National Partnership for Women & Families

In the News

Blogs spotlight documentaries on black women and abortion care, 'sexual assault in the age on social media' and more

Read the week's best commentary from bloggers at Mother Jones, Huffington Post blogs and more.


"The untold story about black women and abortions," P.R. Lockhart, Mother Jones: Lockhart writes about a new, two-part documentary from filmmaker Dawn Porter that "dives into the racial politics of abortion and dissects how race, class, gender, and religion converge and often determine the reproductive health care decisions of black women." Citing research from the Guttmacher Institute, Lockhart explains that "black women are almost five times more likely than white women to undergo abortions, a difference that has been attributed to black women's higher rates of unintended pregnancy when compared with white women, mostly because of limited access to reproductive health care services." Noting that low-income women face particular difficulties accessing abortion care, Lockhart notes that the documentary's most affecting moments involve young black women with children who opt for abortion, often for financial reasons. According to Lockhart, the stories of such women "often go unheard in political debates over abortion access." She concludes by citing Porter, who says, "'[O]ur stories, the stories of Black women, are too often lost or overlooked ... I hope this film will give new voice to the hard choices that so many women face'" (Porter, Mother Jones, 10/6).

What others are saying about abortion-rights and contraception:

~ "Why 'pro-life' is a harmful misnomer," Jennifer G. Bird, Huffington Post blogs.

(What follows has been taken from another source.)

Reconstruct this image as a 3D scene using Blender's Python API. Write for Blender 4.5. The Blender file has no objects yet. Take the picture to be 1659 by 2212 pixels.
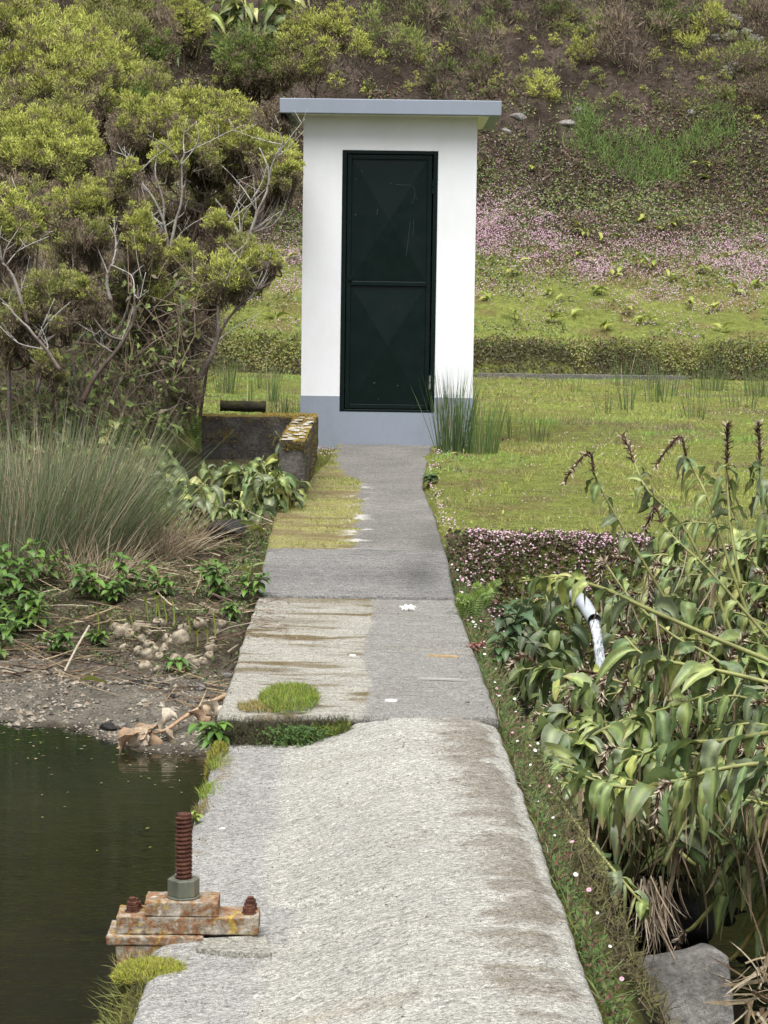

~ "Teens aren't having less sex -- they're just being more responsible," Katy Howell, Ms. Magazine blog.

~ "Most state policies are failing low-income women and families," Melissa Scholke, Ms. Magazine blog.


"Sexual assault in the age of social media," K. Sujata, Huffington Post blogs: Sujata, CEO of the Chicago Foundation for Women, spotlights a Netflix documentary, Audrie and Daisy, that "detail[s] the heart wrenching stories of sexual assault victims Audrie Pott and Daisy Coleman," who both "sustained horrifying trauma and were forced to relive the attacks day after day as classmates propagated images and videos of their assaults across the web." According to Sujata, "Between the relentless cyberbullying they faced and a lack of institutional support, Audrie committed suicide and Daisy was driven out of her hometown. In both cases, social media helped amplify victim-shaming and entrench the victim in a state of public suffering." The documentary "has rekindle[ed] the public's awareness of sexual assault, but its greater purpose is to inspire action," Sujata continues. To proactively address the situation, Sujata urges support for "advocacy campaigns striving to reform juvenile sex assault statutes"; school bystander intervention programs; the "legitimiz[ation] of evidence on social media as incriminating evidence of truly ghastly crimes," rather than as "a campaign to tarnish the victim's identity." She further emphasizes the need to "strengthen accessibility to sexual assault survivor support programs" and "hold our social media platforms accountable for inconsistently responding to sexual harassment complaints and failing to remove memes that champion violence against women" (Sujata, Huffington Post blogs, 10/6).

What others are saying about sexual and gender-based violence:

~ "WATCH: Vice President Biden goes 'undercover' to raise awareness about campus sexual assault," Lauren Young, Ms. Magazine blog.

~ "Saying sex abuse is a 'nauseating crime,' New York's cardinal announces plan to compensate victims," Sarah Pulliam Bailey, Washington Post's "Acts of Faith."


"Abortion returns to the debate," Emma Green, The Atlantic: A question about faith that spurred discussion about abortion care during the vice presidential debate this week marked "an important moment in the debate, because it highlighted vulnerabilities on this issue within both parties," Green writes. For example, she notes that while the Hillary Clinton/Tim Kaine "ticket is well-designed to appeal to pro-choice supporters," their different stances on the Hyde Amendment "and their religious backgrounds ... sugges[t] they see abortion as clear-cut public-policy issue that's also a challenging moral question." Meanwhile, Republican vice presidential candidate Mike Pence's "tone stood in contrast to the way [Republican presidential nominee Donald] Trump has spoken about abortion in the past" and served as "a reminder of just how different the Republican presidential and vice-presidential candidates are." Green notes that while the exchange "likely won't change the minds of many voters," it "illustrated how much faith, and notions of morality, underpin American politics" and "show[ed] how revealing questions about religion can be in political debates." She concludes, "Treating abortion, along with other policy issues, as 'a fundamental issue of morality' is important to many voters -- and so ... it should be important to moderators, too" (Green, The Atlantic, 10/5).